Thursday, May 28, 2009

The Public Pension Bomb

States all over the country are running into problems with the retirement funds setup for their employees. CNNMoney.com recently posted an inn-depth article on how this problem is playing out now in New Jersey. You can find a segment of the story below, or read the full post here.

For years, states all across the country have been starving their retirement plans. Here's a look at how the crisis is playing out in New Jersey, where the bill is coming due, and the state doesn't have the money to pay it.

Even as the nation's economy is showing some tentative signs of bottoming out, another calamity looms: the public pension bomb.

For years, states nationwide have shortchanged the retirement programs that cover teachers, police, and other public employees; now the stock market plunge has wiped out billions of dollars from already underfunded plans. California, New York and Illinois are among the states scrambling to plug multibillion-dollar holes in their pension systems. The growing obligations raise the specter of higher taxes, diminished services, or even another round of costly federal bailouts.

"States have long needed to reduce their unfunded liabilities, and widespread investment losses have made it even more necessary to put money in," says Lance Weiss, author of a 2006 Deloitte study of state pensions. "But the market crash also means there's less money available to use for contributions. Everything is coming together to create a crisis."
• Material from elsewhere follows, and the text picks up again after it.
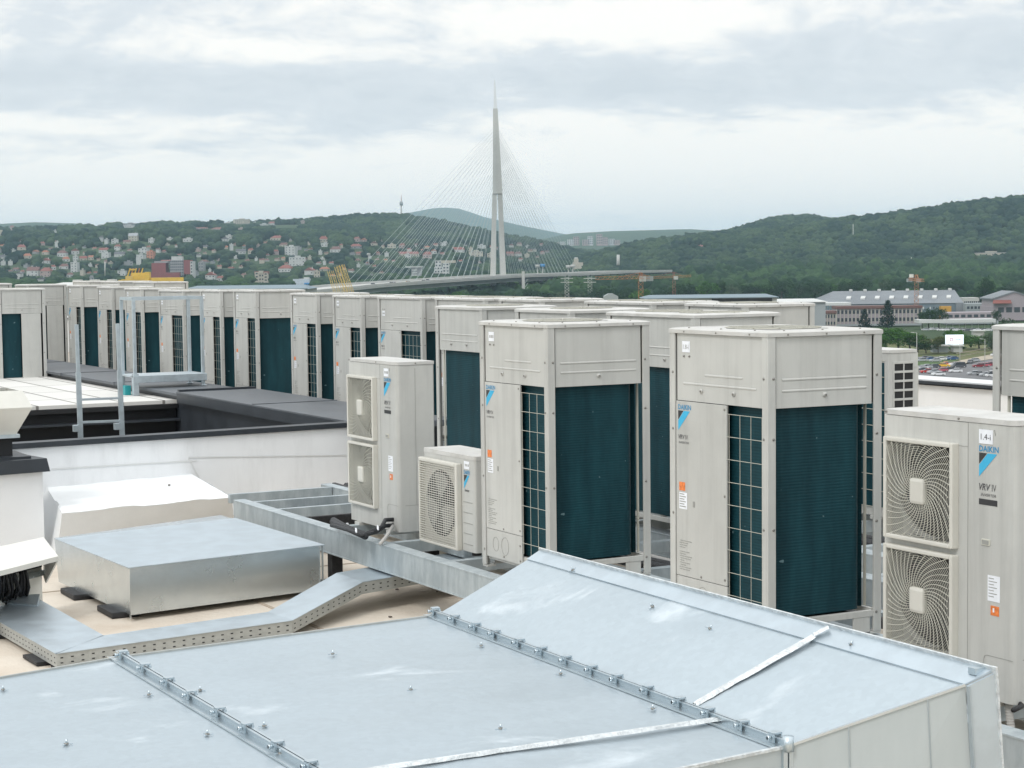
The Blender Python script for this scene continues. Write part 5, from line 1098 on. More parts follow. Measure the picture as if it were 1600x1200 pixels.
block(903, 416, 2700, [(-6, 10, 0, 6, 0, 14, mC, 0, 0, 'base'), (-4, 3, 6, 12, 2, 12, mC, 0, 0, 'drum'), (-3, 2, 12, 14, 4, 8, mW, 0, 0, 'dome')], 'pale church like building right of the bridge tower', 'church', 'church')
for i, (x, w, h) in enumerate(((894, 10, 9), (903, 9, 13), (918, 11, 8), (925, 8, 13), (939, 9, 16), (948, 8, 11), (958, 9, 8), (966, 10, 6), (872, 8, 5), (882, 8, 6))):
    dd0 = 5450.
    while dd0 < 7400 and pxof((*gp(x, dd0), terrain(x, dd0)))[1] > 384: dd0 += 25
    block(x, 383-(x-894)*.03, dd0, [(-w/2, w/2, 0, h, 0, 30, mP if i % 3 else mW, 4, 3, 'tower')], ['pale tower block in the far suburb right of the bridge, '+k for k in ('fourth from left', 'tall, fifth from left', 'squat, sixth from left', 'seventh from left', 'tallest of all', 'ninth, narrow', 'low, last but one', 'lowest at the right end', 'small, first at the left end, close to the cables', 'second from the left end')][i] if 0 else
          'pale tower block in the far suburb, '+('third', 'fourth', 'fifth', 'sixth', 'seventh', 'eighth', 'ninth', 'tenth', 'first', 'second')[i]+' from the left', group='far tower blocks', name='tower_block')
# labels that single each house out
def lab():
    zones = [(-50, 60, 'at the far left of the hillside'), (60, 118, 'well left of the yellow gantry'), (118, 180, 'on the hillside just left of the yellow gantry'), (180, 250, 'above the left half of the yellow gantry'), (250, 325, 'above the right half of the yellow gantry'),
             (325, 420, 'right of the yellow gantry'), (420, 480, 'right of the tall villa'), (480, 545, 'above the yellow jib poles'), (545, 660, 'behind the left stay cables'), (660, 770, 'left of the bridge tower behind the cables'), (770, 1000, 'just right of the bridge tower'), (1000, 1300, 'in the wood of the right hill'), (1300, 1700, 'in the wood at the right edge')]
    groups = {}
    for r, e, d in recs:
        z = next(q[2] for q in zones if q[0] <= r[0] < q[1]); tier = 'on the skyline' if r[1] < 362 else 'high up' if r[1] < 384 else 'mid slope' if r[1] < 408 else 'low down'
        if r[0] > 1000: tier = 'long'
        look = CN.get(r[4], 'brick')+(' flat roofed' if r[5] is None else ' '+RN.get(r[5], 'grey')+' roofed')+(' tower' if r[3] > r[2]*1.25 else ' block' if r[2] > 18 else ' house')
        groups.setdefault((look, tier, z), []).append((r[0], e))
    for (look, tier, z), l in groups.items():
        l.sort(key=lambda q: q[0])
        for i, (x, e) in enumerate(l):
            e['label'] = look+(', '+('left' if i == 0 else 'right') if len(l) == 2 else ', '+ordn[i]+' from left' if len(l) > 2 else '')+(' one' if len(l) == 2 else '')+', '+tier+', '+z
            if len(e['label'].replace(',', '').split()) > 16: e['label'] = e['label'].replace(' on the hillside', '').replace(', farther side', '').replace('at the far left', 'far left').replace(' of the yellow gantry', ' of yellow gantry').replace(' of the bridge tower behind the cables', ' of the bridge tower')
lab()

# scatter woodland crowns over the visible slopes
rng = random.Random(42); slope = []; belt = []
import collections
vis = {}
def yterr(px, d, add=0): x, y = gp(px, d); return pxof((x, y, terrain(px, d)+add))[1]
step = 0
for pxi in range(-60, 1680, 6):
    ymin = 1e9; prof = []
    d = 1550.
    while d < 4420:
        yy = yterr(pxi, d, 10); prof.append((d, yy, yy < ymin+2.2)); ymin = min(ymin, yy); d += 40
    vis[pxi] = prof
def visible(px, d):
    k = int(round(px/6.0))*6; k = max(-60, min(1674, k)); pr = vis[k]; i = min(len(pr)-1, max(0, int((d-1550)/40))); return pr[i][2] or pr[min(i+1, len(pr)-1)][2]
byz = collections.defaultdict(list)
for c in clear: byz[int(c[0]//20)].append(c)
def blocked(px, d, r):
    k = int(px//20)
    for j in (k-1, k, k+1):
        for (cx, cd, w) in byz.get(j, ()):
            lat = abs(px-cx)*cd/FPX
            if lat < w*.5+r*.7 and -46 < cd-d < 70 and not (d > cd+w*.8+6): return True
            if lat < w*.5+r*.2 and abs(cd-d) < 14+w*.6: return True
    return False
HOUSEPX = collections.defaultdict(list)
for r_, e_, d_ in recs:
    for j in range(int((r_[0]-r_[2]/2)//10)-1, int((r_[0]+r_[2]/2)//10)+2): HOUSEPX[j].append((r_[0], r_[1], r_[2], r_[3], d_))
for c_ in ((270, 432, 70, 26, 2350), (411, 444, 24, 22, 2330), (649, 432, 28, 17, 2360), (694, 430, 36, 24, 2380), (475, 449, 28, 14, 2100), (903, 415, 16, 12, 2700)):
    for j in range(int((c_[0]-c_[2]/2)//10)-1, int((c_[0]+c_[2]/2)//10)+2): HOUSEPX[j].append(c_)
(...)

To better understand this ticking time bomb it helps to focus on a single state, and New Jersey makes a compelling case study. For one thing, its situation is dire. In June 2008 the state estimated that the plan - one of the nation's largest, covering teachers, state employees, firefighters, and police - had $34 billion less than it needed to meet its obligations. Since then the market value of the plan has dropped from $82 billion to $56 billion (a new estimate of underfunding is due in July).

Also, New Jersey is in some ways ahead of the pack in trying to deal with the crisis - Gov. Jon Corzine, a Democrat, made addressing the problem a central theme of his 2005 campaign - and the obstacles it is encountering shed light on the hard choices facing other states.

"The pension obligations could spark a huge problem for New Jersey," says Thomas Kean, a former Republican governor. "They must be paid because they are absolutely an obligation of the state, but as it is, the budget is balanced with chewing gum and sealing wax."

To figure out how such a wealthy state (with a median household income of $65,933, New Jersey ranks No. 1) dug itself into this hole, set the clock back almost 20 years.

In 1990 the country was hit by a recession, and the new Democratic governor, James Florio, responded with a wildly unpopular $2.8 billion income and sales tax increase to balance the budget. Two years later, facing another budget shortfall, he turned to the state pension system for help. With almost unanimous support in the legislature, he pushed through the Pension Revaluation Act of 1992.